On Being Quoted (Unexpectedly) by an Editorial Board
Every once in a while, the universe tosses a small, pleasant surprise your way — the kind that makes you blink twice, lean back in your chair, and mutter, “Well, how about that?”
This week, mine came in the form of a quote.
Not just any quote, and not from a reader comment or a social media share.
No — this one came from the Republican-American Editorial Board, which decided to cite a paragraph from a review I wrote back in 2021 about Ken Burns and Lynn Novick’s Prohibition documentary.
To say I wasn’t expecting that would be an understatement.
The editorial — titled “Why won’t government confront the dangers of alcohol?” — opens with the familiar lament that any attempt to regulate harmful behavior inevitably summons the ghost of Prohibition. Then, right after setting the stage, the board drops in a passage from my review:
“(M)ost Americans knew that alcohol abuse was a social problem that needed to be addressed,” Alex Diaz-Granados wrote in a 2021 review of the miniseries. “Many individuals, even those who were drinkers, tried to obey the law as a matter of good citizenship. As a result, alcohol-related car accidents were reduced, and public drunkenness arrests went down sharply within the first 12 months after Prohibition became the law of the land.”
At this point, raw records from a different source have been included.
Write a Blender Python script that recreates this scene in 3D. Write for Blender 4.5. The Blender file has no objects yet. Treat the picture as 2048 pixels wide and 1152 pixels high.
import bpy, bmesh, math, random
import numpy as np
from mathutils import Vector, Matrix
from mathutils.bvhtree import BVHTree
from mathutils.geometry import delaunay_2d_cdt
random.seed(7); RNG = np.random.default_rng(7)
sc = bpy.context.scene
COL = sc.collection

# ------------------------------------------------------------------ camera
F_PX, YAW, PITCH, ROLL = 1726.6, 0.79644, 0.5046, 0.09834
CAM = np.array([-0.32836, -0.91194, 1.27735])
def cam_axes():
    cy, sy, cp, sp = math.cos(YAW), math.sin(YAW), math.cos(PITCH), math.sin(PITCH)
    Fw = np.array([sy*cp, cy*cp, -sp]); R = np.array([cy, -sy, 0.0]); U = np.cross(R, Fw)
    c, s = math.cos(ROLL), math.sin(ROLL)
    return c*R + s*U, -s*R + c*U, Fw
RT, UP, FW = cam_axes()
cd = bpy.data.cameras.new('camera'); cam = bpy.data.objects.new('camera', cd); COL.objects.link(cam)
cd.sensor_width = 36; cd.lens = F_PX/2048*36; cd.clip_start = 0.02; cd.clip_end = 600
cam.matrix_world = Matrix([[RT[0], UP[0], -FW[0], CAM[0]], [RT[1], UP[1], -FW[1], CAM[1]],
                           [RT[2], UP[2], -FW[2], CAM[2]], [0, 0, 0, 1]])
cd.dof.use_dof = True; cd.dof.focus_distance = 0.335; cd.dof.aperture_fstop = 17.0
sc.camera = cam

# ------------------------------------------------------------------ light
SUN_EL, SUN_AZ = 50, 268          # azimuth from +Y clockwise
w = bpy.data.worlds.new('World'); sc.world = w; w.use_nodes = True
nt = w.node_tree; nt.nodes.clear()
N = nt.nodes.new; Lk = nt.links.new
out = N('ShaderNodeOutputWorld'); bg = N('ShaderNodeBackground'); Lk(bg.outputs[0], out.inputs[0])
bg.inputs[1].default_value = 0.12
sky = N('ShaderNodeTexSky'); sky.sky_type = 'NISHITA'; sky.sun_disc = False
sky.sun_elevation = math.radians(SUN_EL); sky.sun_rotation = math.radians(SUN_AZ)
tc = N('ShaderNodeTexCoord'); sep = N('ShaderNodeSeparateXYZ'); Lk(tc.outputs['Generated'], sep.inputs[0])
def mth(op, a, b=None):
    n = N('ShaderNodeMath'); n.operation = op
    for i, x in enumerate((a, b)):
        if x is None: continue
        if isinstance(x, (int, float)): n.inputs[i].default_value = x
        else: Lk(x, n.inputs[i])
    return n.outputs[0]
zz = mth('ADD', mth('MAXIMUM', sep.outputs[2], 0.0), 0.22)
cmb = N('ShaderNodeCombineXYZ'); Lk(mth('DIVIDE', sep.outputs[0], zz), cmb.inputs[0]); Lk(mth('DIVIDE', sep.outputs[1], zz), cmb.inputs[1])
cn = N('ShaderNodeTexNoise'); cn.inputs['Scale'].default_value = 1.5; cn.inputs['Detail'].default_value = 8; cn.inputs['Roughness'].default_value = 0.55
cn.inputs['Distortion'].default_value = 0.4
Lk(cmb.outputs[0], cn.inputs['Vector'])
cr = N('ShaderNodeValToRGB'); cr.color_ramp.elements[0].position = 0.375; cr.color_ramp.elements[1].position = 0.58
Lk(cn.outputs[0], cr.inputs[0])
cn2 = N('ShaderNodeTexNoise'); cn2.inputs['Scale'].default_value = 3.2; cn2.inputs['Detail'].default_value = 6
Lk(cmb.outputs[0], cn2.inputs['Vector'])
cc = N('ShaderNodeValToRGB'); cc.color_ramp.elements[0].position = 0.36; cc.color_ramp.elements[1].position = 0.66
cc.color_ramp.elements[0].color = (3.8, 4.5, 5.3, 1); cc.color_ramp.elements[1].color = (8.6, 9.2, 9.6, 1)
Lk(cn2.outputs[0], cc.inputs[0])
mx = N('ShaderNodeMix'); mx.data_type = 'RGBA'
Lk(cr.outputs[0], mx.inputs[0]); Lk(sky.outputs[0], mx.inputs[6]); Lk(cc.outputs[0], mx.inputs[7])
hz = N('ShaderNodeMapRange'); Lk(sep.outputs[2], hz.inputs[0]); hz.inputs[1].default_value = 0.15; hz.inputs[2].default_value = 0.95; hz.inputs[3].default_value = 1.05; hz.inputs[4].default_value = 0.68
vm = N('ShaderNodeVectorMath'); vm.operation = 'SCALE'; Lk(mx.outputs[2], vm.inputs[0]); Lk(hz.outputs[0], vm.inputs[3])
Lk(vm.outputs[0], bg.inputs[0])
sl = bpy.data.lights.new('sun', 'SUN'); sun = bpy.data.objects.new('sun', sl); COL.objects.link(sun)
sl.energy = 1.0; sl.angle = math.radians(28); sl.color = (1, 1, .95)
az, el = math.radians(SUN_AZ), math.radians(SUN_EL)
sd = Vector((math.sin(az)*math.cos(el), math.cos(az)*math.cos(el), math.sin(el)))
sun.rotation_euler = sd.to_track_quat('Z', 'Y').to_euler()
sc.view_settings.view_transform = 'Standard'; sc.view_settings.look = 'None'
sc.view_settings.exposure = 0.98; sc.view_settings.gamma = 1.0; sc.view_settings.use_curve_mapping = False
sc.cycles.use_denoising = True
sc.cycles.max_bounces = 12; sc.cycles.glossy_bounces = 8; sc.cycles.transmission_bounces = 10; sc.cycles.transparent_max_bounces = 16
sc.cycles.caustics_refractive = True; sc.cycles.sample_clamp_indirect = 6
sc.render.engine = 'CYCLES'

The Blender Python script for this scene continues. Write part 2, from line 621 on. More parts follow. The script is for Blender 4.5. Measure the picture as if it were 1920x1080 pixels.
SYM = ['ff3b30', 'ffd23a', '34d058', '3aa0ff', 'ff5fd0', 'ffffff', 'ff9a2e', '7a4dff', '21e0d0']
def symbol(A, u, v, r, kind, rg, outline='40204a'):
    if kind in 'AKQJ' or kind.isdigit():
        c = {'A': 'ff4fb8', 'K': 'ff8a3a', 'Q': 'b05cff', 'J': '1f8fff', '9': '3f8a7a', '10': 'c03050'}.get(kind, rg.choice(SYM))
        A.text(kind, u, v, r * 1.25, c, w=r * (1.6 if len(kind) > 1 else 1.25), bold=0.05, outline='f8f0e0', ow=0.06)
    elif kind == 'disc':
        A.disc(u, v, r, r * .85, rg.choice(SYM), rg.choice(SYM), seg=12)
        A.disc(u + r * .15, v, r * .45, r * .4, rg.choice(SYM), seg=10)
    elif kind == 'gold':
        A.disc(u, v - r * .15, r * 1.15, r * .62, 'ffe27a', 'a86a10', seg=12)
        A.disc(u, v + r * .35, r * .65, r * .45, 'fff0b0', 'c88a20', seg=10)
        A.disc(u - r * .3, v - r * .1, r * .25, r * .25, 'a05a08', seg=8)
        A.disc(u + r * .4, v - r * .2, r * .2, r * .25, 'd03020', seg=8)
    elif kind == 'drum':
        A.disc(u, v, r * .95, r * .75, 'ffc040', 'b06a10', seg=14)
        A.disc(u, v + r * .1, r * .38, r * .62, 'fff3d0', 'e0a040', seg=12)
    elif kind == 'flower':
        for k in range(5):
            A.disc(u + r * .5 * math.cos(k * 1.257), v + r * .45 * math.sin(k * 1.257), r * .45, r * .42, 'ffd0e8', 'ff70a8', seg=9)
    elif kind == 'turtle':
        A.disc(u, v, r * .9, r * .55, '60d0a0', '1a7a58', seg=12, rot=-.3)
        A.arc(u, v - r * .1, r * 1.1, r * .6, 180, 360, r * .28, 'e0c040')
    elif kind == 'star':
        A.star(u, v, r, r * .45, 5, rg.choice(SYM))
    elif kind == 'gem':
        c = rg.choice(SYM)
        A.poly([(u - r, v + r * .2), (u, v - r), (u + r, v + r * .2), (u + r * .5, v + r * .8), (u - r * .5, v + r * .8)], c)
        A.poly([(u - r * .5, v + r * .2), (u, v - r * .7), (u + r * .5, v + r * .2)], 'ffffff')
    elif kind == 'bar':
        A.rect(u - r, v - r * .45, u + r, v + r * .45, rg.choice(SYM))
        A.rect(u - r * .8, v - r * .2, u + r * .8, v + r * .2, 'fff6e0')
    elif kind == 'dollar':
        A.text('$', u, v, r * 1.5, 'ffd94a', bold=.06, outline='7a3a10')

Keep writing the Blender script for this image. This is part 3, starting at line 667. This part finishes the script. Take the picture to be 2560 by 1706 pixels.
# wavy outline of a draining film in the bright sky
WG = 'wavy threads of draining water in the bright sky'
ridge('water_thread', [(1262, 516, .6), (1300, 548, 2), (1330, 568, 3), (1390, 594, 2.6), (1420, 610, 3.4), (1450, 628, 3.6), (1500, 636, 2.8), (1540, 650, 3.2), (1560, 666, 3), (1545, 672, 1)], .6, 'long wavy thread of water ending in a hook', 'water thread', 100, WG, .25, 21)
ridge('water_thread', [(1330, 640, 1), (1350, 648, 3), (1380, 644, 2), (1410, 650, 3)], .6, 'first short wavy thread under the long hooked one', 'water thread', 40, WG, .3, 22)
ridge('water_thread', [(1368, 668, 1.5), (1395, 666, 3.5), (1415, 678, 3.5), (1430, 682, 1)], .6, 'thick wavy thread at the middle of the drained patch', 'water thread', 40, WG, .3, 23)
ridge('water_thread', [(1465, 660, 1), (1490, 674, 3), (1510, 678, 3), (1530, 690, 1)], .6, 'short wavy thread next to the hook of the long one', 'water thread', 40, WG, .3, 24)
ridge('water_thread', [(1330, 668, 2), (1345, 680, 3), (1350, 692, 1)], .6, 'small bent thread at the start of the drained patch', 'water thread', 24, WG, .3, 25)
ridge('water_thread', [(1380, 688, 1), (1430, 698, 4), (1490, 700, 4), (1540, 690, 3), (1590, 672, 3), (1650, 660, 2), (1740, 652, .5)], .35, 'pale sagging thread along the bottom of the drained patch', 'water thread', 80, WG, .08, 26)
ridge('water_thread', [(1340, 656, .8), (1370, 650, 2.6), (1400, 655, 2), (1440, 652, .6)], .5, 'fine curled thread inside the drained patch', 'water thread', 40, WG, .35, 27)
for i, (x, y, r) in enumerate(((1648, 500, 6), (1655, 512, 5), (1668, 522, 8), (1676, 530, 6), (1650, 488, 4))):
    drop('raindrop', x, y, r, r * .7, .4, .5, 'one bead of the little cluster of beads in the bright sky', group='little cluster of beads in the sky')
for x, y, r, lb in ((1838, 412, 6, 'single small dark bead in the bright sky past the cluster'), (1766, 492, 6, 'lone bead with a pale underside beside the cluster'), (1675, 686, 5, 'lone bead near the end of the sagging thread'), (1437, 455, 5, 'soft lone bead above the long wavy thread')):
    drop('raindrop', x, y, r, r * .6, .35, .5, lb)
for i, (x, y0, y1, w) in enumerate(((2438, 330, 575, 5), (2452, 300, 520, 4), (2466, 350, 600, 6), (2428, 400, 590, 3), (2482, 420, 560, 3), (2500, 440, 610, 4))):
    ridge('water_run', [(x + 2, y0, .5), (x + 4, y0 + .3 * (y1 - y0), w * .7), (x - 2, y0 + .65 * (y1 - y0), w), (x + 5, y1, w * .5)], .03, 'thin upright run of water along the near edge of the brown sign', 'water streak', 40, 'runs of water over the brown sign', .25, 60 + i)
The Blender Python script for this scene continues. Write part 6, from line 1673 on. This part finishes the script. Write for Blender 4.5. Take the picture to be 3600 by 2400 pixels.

Seeing my own words — written for a modest WordPress review that doesn’t exactly set traffic records — suddenly living inside a newspaper editorial was… surreal. In a good way.
What struck me most was why they used it. The editorial’s argument hinges on the idea that Americans have a selective memory about Prohibition. We remember the speakeasies, the gangsters, the flappers, the jazz. We don’t remember the social crisis that led to the 18th Amendment, or the fact that, for a brief moment, the law actually did what it set out to do.
Republican-American Editorial Board (Waterbury, CT)
“(M)ost Americans knew that alcohol abuse was a social problem that needed to be addressed,” Alex Diaz-Granados wrote in a 2021 review of the miniseries. “Many individuals, even those who were drinkers, tried to obey the law as a matter of good citizenship. As a result, alcohol-related car accidents were reduced, and public drunkenness arrests went down sharply within the first 12 months after Prohibition became the law of the land.” If anyone remembers that chapter of the Prohibition story – including, notably, the terrible effects of the alcohol habit in the decades before Prohibition – he most likely keeps quiet about it.
That’s the part of the story I tried to capture in my review — not as a political statement, but as a historical reality. Apparently, that was exactly the nuance the editorial board needed.
I’ll admit: it’s flattering. Not in a “frame it and hang it on the wall” way, but in the quiet, satisfying sense that something I wrote — something I researched, shaped, and tried to phrase clearly — found its way into a larger conversation. Writers don’t always get to see where their words travel. Most of the time, they vanish into the digital ether without so much as a ripple.
This time, one of them made a ripple.
And that’s enough to make a writer’s day.